Quant aux modernes, semblable chose que moy a faict Leonard Aretin, Sannazare, Petrarcque, Bembe (ceulx là Italiens), et en France Budée, Fabri, Boville, et maistre Jacques Sylvius. Doncques non sans l'exemple de plusieurs excellents personnages, j'entreprends ce Labeur, lequel, Seigneur plein de bon jugement, tu recepvras non comme parfaict en la demonstration de nostre langue, mais seulement comme ung commencement d'ycelle. Car je sçay que quand on voulut reduire la langue Grecque et Latine en art, cela ne fut absolu par ung homme, mais par plusieurs. Ce qui se faira pareillement en la langue Francoyse, et peu à peu par le moyen et travail des gens doctes, elle pourra estre reduicte en telle parfection que les langues dessudictes. A ceste cause (Seigneur tout humain) je te requiers de prendre ce mien labeur en gré, et s'il ne reforme totallement nostre langue, pour le moyns pense que c'est commencement qui pourra parvenir à fin telle, que les estrangiers ne nous appelleront plus Barbares. Te soubvienne aussi en cest endroict, qu'il est bien difficile qu'une chose soit inventée et parfaicte tout à ung coup. Parquoy tu te doibs contenter de mon invention, et en attendre ou par moy, ou par aultres, la parfection avec le temps. Joinct aussi qu'en choses grandes et difficiles, le vouloir doit estre assés.

[manchette : « Le comble des vertus de Monsieur de Langei »]

Je laisse ce propos, et te veulx dire ce qui m'a esmeu de te dedier ce Livre. Certes l'opinion et estime grande que j'ay de ton sçavoir, eloquence et jugement en tout esmerveillable, m'a induict à ce faire, aultant ou plus que l'humanité, et liberalité, de laquelle tu uses de jour en jour, de plus en plus, en mon endroict, et ce sans aulcun mien merite : car de te faire aulcun service, meritant telle amour que tu me la portes et monstres par effect, cela est hors totallement de mon pouvoir. Toutesfoys pour suppliment du pouvoir, la voulunté te doibt satisfaire : laquelle est telle que, sans exception d'aulcun Humain, je te revere comme ung Demidieu habitant en ces lieux terrestres, et estincellant de tous costés par une lumiere de vertus à toy seul octroiées par l'Omnipotent : Omnipotent envers toy prodigue de ses graces, si jamais il en eslargist à aulcune sienne creature.

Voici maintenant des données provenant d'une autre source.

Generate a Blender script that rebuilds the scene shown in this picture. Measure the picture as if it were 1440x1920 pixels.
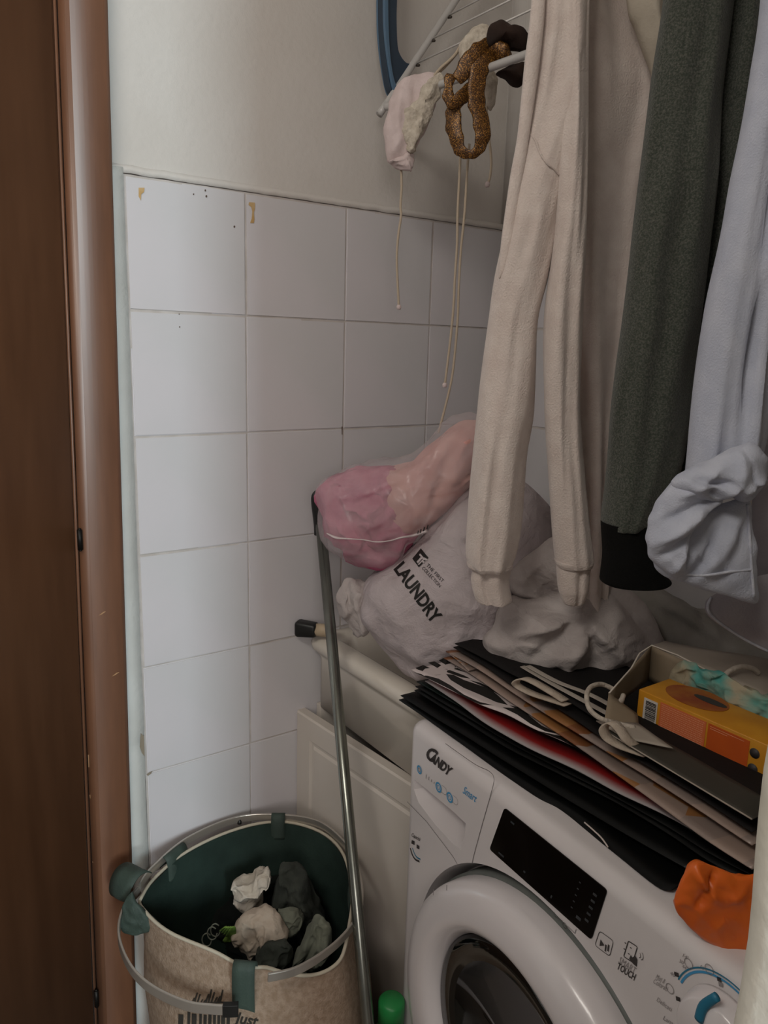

Et qui est celuy qui puisse à mon dict contredire, s'il a congnoissance de tes faicts ? Nul ne doubte de la bonté de ta nature. Chascun se sent de ta munificence. Toutes Nations estranges ne preferent aulcun à toy, touchant l'art militaire et conduite de guerre. Quant à la politique et gouvernement equitable d'un païs, le Piedmont en donnera tesmoignage : en laquelle Province tu es à present gouverneur soubz l'autorité du Roy, qui t'a esleu à ceste charge, comme personne idoine à tous faicts de grand conseil et prudence. Croy (Seigneur le premier des Humains) que je suis l'homme le moins admirant les hommes sans raison, et cause vehemente : mais tes vertus et parfections infinies m'ont ravy jusques à là que sur touts je t'adore ; et ceste affection, la Posterité n'ignorera si mes Oeuvres meritent immortalité de nom. Icy feray fin de mon epistre, te priant de rechef avoir ce mien Livre pour aggreable.

De Lyon ce dernier jour de May Mil cinq cents quarante.